The characters in VN's novel Lolita (1955) include Vivian Darkbloom (anagram of Vladimir Nabokov), a lady writer, Clare Quilty's coauthor. From John Ray, Jr. (the author of the Foreword to Humbert's manuscript) we know that she has written a biography, "My Cue," to be published shortly:
For the benefit of old-fashioned readers who wish to follow the destinies of “real” people beyond the “true” story, a few details may be given as received from Mr. “Windmuller,” of “Ramsdale,” who desires his identity suppressed so that “the long shadows of this sorry and sordid business” should not reach the community to which he is proud to belong. His daughter, “Louise,” is by now a college sophomore. “Mona Dahl” is a student in Paris. “Rita” has recently married the proprietor of a hotel in Florida. Mrs. “Richard F. Schiller” died in childbed, giving birth to a stillborn girl, on Christmas Day 1952, in Gray Star, a settlement in the remotest Northwest. ‘Vivian Darkbloom’ has written a biography, ‘My Cue,’ to be published shortly, and critics who have perused the manuscript call it her best book. The caretakers of the various cemeteries involved report that no ghosts walk.

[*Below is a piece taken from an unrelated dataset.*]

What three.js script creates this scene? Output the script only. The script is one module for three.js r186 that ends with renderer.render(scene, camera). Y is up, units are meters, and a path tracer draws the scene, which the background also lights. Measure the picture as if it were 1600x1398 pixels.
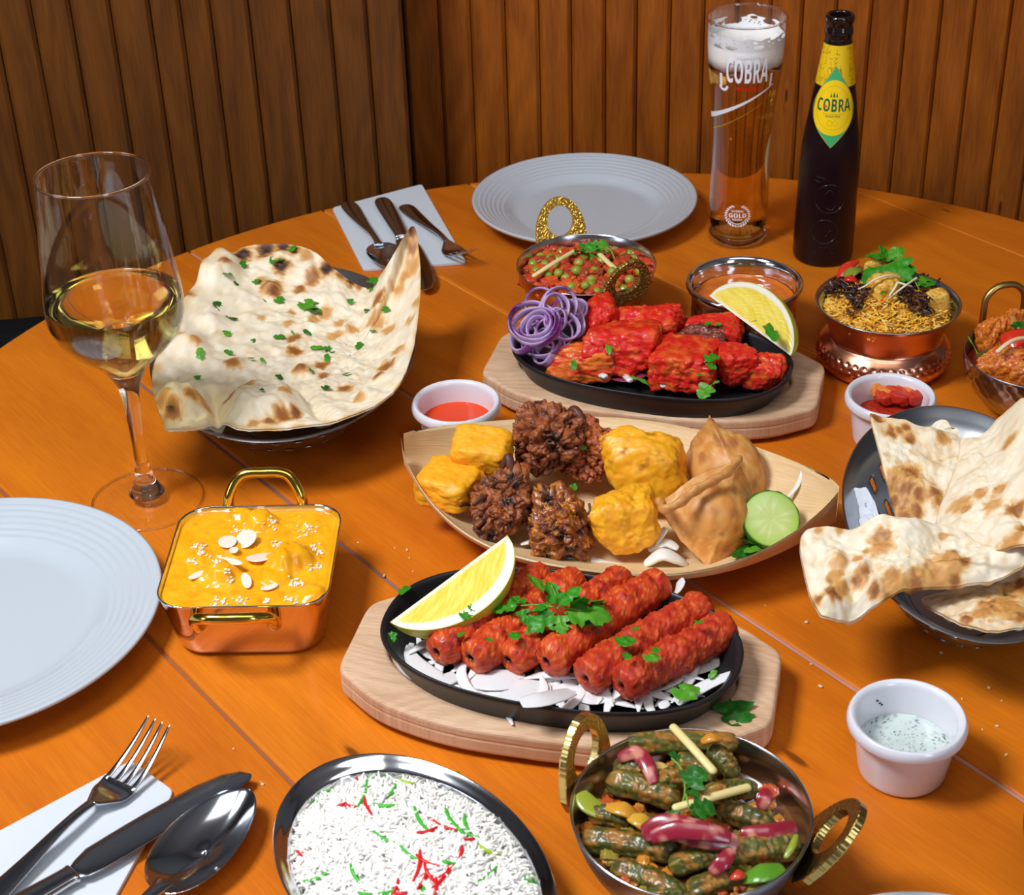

Vivian is one of the names of The Lady of the Lake, a name or a title used by several either fairy or fairy-like but human enchantresses in the Matter of Britain, the body of medieval literature and mythology associated with the legend of King Arthur. Vivian (or Viviane) was a daughter of the knight Dionas (Dyonas) and a niece of the Duke of Burgundy. She was born in Dionas' domain that included the fairy forests of Briosque (Brocéliande) and Darnantes, and it was an enchantment of her fairy godmother, Diana the Huntress Goddess, that caused Viviane to be so alluring to Merlin when she first met him there as a young teenager. The Vulgate Lancelot informs the reader that, back "in the time of Virgil", Diana had been a Queen of Sicily that was considered a goddess by her subjects. The Post-Vulgate Suite de Merlin describes how Viviane was born and lived in a magnificent castle at the foot of a mountain in Brittany as a daughter of the King of Northumbria. She is initially known as the beautiful 12-year-old Damsel Huntress (Damoiselle Cacheresse) in her introductory episode, in which she serves the role of a damsel in distress in the adventure of the three knights separately sent by Merlin to rescue her from kidnapping; the quest is soon completed by King Pellinore who tracks down and kills her abductor. The Post-Vulgate rewrite also describes how Diana had killed her partner Faunus to be with a man named Felix, but then she was herself killed by her lover at that lake, which came to be called the Lake of Diana (Lac Diane). This is presumably the place where Lancelot du Lac ("of the Lake") is later raised, at first not knowing his real parentage, by Viviane. Nevertheless, in the French romances only the narration of the Vulgate Lancelot actually makes it clear that its Lady of the Lake and Viviane are in fact the one and same character. There, she also uses other names, including Elaine.
Dolores Haze is twelve when Humbert Humbert (who is thirty-seven) first meets her in Ramsdale (where she lives with her mother) and falls in love with her. In a little poem that he composes for Rita (a girl whom Humbert picked up at a roadside bar between Montreal and New York after Lolita was abducted from him) Humbert mentions Diana and the Picture Lake:
I went to find Rita who introduced me with her vin triste smile to a pocket-sized wizened truculently tight old man saying this was – what was the name again, son – a former schoolmate of hers. He tried to retain her, and in the slight scuffle that followed I hurt my thumb against his hard head. In the silent painted part where I walked her and aired her a little, she sobbed and said I would soon, soon leave her as everybody had, and I sang her a wistful French ballad, and strung together some fugitive rhymes to amuse her:
The place was called Enchanted Hunters. Query:
What Indian dyes, Diana, did thy dell
endorse to make of Picture Lake a very
blood bath of trees before the blue hotel?
She said: “Why blue when it is white, why blue for heaven’s sake?” and started to cry again, and I marched her to the car, and we drove on to New York, and soon she was reasonably happy again high up in the haze on the little terrace of our flat. I notice I have somehow mixed up two events, my visit with Rita to Briceland on our way to Cantrip, and our passing through Briceland again on our way back to New York, but such suffusions of swimming colors are not to be disdained by the artist in recollection. (2.26)
The Enchanted Hunters is a hotel in Briceland where Humbert and Lolita spend their first night together. Briceland seems to hint at Brycelinde, as in his poem Under the Moon included in his collection In the Seven Woods (1903) W. B. Yeats spells Brocéliande (earlier known as Brécheliant and Brécilien), a legendary enchanted forest that had a reputation in the medieval European imagination as a place of magic and mystery. Vivian (The Lady of the Lake) was born in Dionas' domain that included the fairy forests of Briosque (Brocéliande) and Darnantes. Dar ("The Gift," 1937) is a novel by VN; Nantes is a city in France.